Imagine it is a completely beautiful summer day and you decide to go for a walk. You come upon a person holding a dog by the collar, and she explains that she found the animal lost in the nearby woods. In relating this incident to someone later, would it be better to say that the woman rescued the dog, or that the dog was rescued by the woman? Or imagine that instead of going for a walk, you decide to look at your mail and there you discover a bill for your property tax. Has the county raised property taxes again or were property taxes raised by the county again?

We know that every clause we construct combines a subject with a verb. These two elements, subject and verb, together compose the essential outline of action to which we want to draw the reader’s attention. If the subject we put down is actually undertaking the action of the verb—the woman rescued or the county raised, then that subject is called the agent of the verb. And when a verb has an agent, that verb is said to be in the active voice. The term agent derives from the Latin verb agere, to do. So active verbs have agents because they have doers.

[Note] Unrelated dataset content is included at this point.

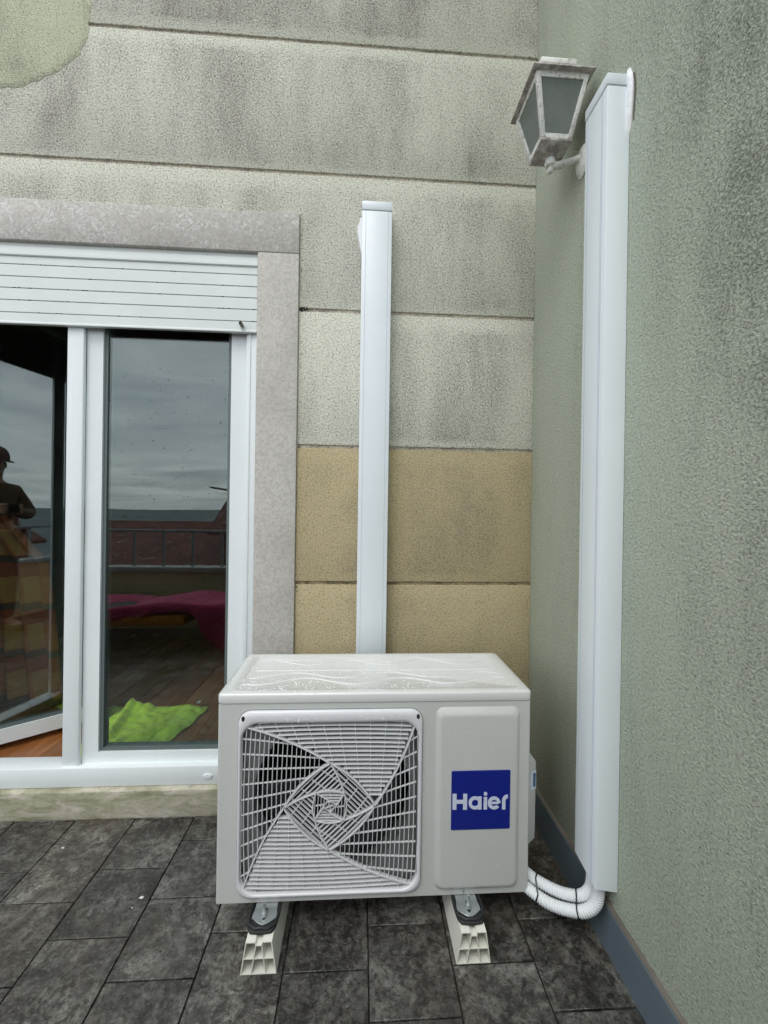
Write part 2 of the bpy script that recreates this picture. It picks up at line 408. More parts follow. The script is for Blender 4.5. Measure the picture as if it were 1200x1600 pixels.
def ring(outer, inner, y0, y1, mb):
    """plate with a hole between two loops of equal length, y0 front, y1 back"""
    n = len(outer)
    L = [[(x, y1, z) for x, z in outer], [(x, y0, z) for x, z in outer], [(x, y0, z) for x, z in inner], [(x, y1, z) for x, z in inner]]
    mb.loft(L+[L[0]], False, False)

# ------------------------------------------------------------------ ground and terrace
o = MB().add([(-3000, -3000, -12), (3000, -3000, -12), (3000, 60, -12), (-3000, 60, -12)], [(0, 1, 2, 3)]).build('ground', M['hill']); tag(o, kind='structure')
# far rolling hills
mb = MB(); nx, ny = 90, 10
vs = []
for j in range(ny+1):
    for i in range(nx+1):
        x = -2600+5200*i/nx; y = -500-1500*j/ny
        h = -11.5 + j/ny*11*(.5+mnoise.noise(Vector((x*.0022, y*.002, 1.3)))) + 5*mnoise.noise(Vector((x*.008, y*.008, 4)))*(j/ny)
        vs.append((x, y, h if j else -12.5))
fs = [(j*(nx+1)+i, j*(nx+1)+i+1, (j+1)*(nx+1)+i+1, (j+1)*(nx+1)+i) for j in range(ny) for i in range(nx)]
tag(mb.add(vs, fs).build('hills', M['hill'], smooth=True), kind='structure')

fl = MB().box(-4.6, 3.2, -2.30, .0, -.35, -.0085).build('terrace_floor', M['grout']); tag(fl, kind='structure')
T = .199; gap = .0017
full = None
def tile_mesh(x0, x1, y0, y1):
    mb = MB().box(x0, x1, y0, y1, -.0075, .0); return mb
X0 = -1.5895
rnd = random.Random(3)
for k in range(-10, 8):
    xa = X0+k*T; xb = xa+T
    if xa < -3.99: continue
    xb2 = min(xb, -.003)
    if xb2-xa < .02: continue
    off = 0.0 if k % 2 else -.5*T     # staggered half a tile
    y = -.0224 + off
    rows = []
    top = -.0
    first = y
    while first < -.001: first += T
    yy = first
    while yy > -2.05:
        rows.append((max(yy-T, -2.05), min(yy, -.001))); yy -= T
    for (ya, yb) in rows:
        if yb-ya < .006: continue
        w, d = xb2-xa, yb-ya
        if full is not None and abs(w-T) < 1e-6 and abs(d-T) < 1e-6:
            o = link('tile', full, fl); 
        else:
            mb = MB().box(gap, w-gap, gap if d > .02 else 0, d-gap if d > .02 else d, -.0078, 0)
            me_o = mb.build('tile', M['slate'], None, bevel=.0012, seg=1); me_o.parent = fl; o = me_o
            if abs(w-T) < 1e-6 and abs(d-T) < 1e-6: full = o.data
        o.location = (xa, ya, rnd.uniform(-.0006, .0004)); o.rotation_euler = (rnd.uniform(-.0015, .0015), rnd.uniform(-.0015, .0015), 0)

# ------------------------------------------------------------------ back wall
G = [.3270, .8149, 1.3051, 1.7935, 2.2816, 2.7515, 3.235, 3.72, 4.2]   # groove heights
bw = thing('facade_wall', (-1.4, .1, 0), 'stained grooved rendered facade wall, cream above a dull yellow band, round the glass door', 'wall')
WX0, WX1 = -4.6, 0.0; OX0, OX1 = -2.40, -.86; OZ = 2.128
mb = MB()
mb.box(WX0, OX0+.02, .0055, .2, 1.3, 4.6); mb.box(OX1-.02, WX1+.2, .0055, .2, 1.3, 4.6); mb.box(OX0+.02, OX1-.02, .0055, .2, OZ-.03, 4.6)
mb.build('wall_base', M['groove'], bw)
mb = MB(); mb.box(WX0, OX0+.02, .0055, .2, -.2, 1.2998); mb.box(OX1-.02, WX1+.2, .0055, .2, -.2, 1.2998)
mb.build('wall_base', M['ochregroove'], bw)
def panel(x0, x1, z0, z1, mat):
    mb = MB(); mb.box(x0, x1, 0, .0125, z0, z1); return mb.build('render_panel', mat, bw, bevel=.0035, seg=2)
prev = -.02
gw = .0058
for g in G+[4.6]:
    mat = M['ochre'] if g < 1.4 else M['cream']
    z0, z1 = prev+gw, g-gw
    if z1 < OZ-.01:
        panel(OX1+.0006, WX1+.008, z0, z1, mat); panel(WX0, OX0-.0006, z0, z1, mat)
    elif z0 < OZ:
        mb = MB().prism([(WX0, z0), (OX0-.0006, z0), (OX0-.0006, OZ+.0006), (OX1+.0006, OZ+.0006), (OX1+.0006, z0), (WX1+.008, z0), (WX1+.008, z1), (WX0, z1)], 1, 0, .0125)
        mb.build('render_panel', mat, bw, bevel=.0035)
    else:
        panel(WX0, WX1+.008, z0, z1, mat)
    prev = g
# round bulging repair patch
pts = [(-1.600, 3.05), (-1.590, 2.95), (-1.588, 2.86), (-1.592, 2.79), (-1.594, 2.72), (-1.612, 2.664), (-1.645, 2.62), (-1.69, 2.585), (-1.74, 2.552), (-1.79, 2.527), (-1.85, 2.514), (-1.92, 2.512), (-2.0, 2.53), (-2.08, 2.58), (-2.14, 2.66), (-2.17, 2.76), (-2.17, 2.88), (-2.13, 2.98), (-2.06, 3.06), (-1.95, 3.12), (-1.8, 3.14), (-1.68, 3.11)]
c = Vector((-1.88, 2.82)); q_ = []
for i in range(len(pts)):
    a_, b_ = pts[i], pts[(i+1) % len(pts)]
    for k in range(7):
        x_, z_ = a_[0]+(b_[0]-a_[0])*k/7, a_[1]+(b_[1]-a_[1])*k/7
        q_.append((x_+.010*mnoise.noise(Vector((x_*30, z_*30, 1)))+.006*mnoise.noise(Vector((x_*110, z_*110, 1))), z_+.010*mnoise.noise(Vector((x_*30, z_*30, 5)))+.006*mnoise.noise(Vector((x_*110, z_*110, 5)))))
pts = q_
def ins(p, k): return (c.x+(p[0]-c.x)*k, c.y+(p[1]-c.y)*k)
MB().loft([[(ins(p, k)[0], y, ins(p, k)[1]) for p in pts[::-1]] for k, y in ((1.0, .003), (1.0, -.0008), (.975, -.0035), (.93, -.005))], False, True).build('plaster_patch', M['patch'], bw, smooth=True, angle=60)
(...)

If, however, the subject we attach to the verb is not the agent of the action, the verb is said to be in the passive voice. In saying the dog was rescued, you’re not saying the dog did anything; your intention, in fact, is precisely the opposite: you want the attention to fall on the hapless dog, not on the merciful passerby. Likewise, to say that property taxes were raised again is to cast the light on the situation you find yourself in, not on who is responsible for bringing that situation about.

And it is just because of this idea of responsibility that so much is made, and rightly so, of preferring the active voice to the passive. Those who are deft and facile with language know how to shift the burden of thinking to the reader or listener, a quick trick easily rendered when we remember that the passive construction is often acceptable without its prepositional phrase: property taxes were raised again. Truncating passive sentences like this, the rhetorical finagler has conveniently forgotten to include the prepositional phrase, where the agent could, albeit furtively, appear: property taxes were raised again by the county.

Having said all that, there is an important qualification to note about the passive voice. If that kindhearted passerby had found the dog injured and said he might have been hit by a car, that passive verb would be in order because the agent here, the car, is an inanimate object—without life and therefore without intention. To insist on the active voice, a car might have hit him, would be to place an unnecessary logical burden on the reader, attributing will to what doesn’t have a mind and so befogging an otherwise clear and present picture.

Because the verb stands as the center of gravity of a statement, it organizes the other elements of its clause. The voice of the verb will determine the perspective from which the reader sees what we’re trying to say. If the subject of the verb is an agent, we know who is doing something and we are telling the reader to keep that agent in mind as the sentence unfolds. If instead the subject is not an agent, then we are wanting the reader not to consider who is doing what—either because the agent is truly less important, or because we would prefer no one mention—or even think about–who did what to whom.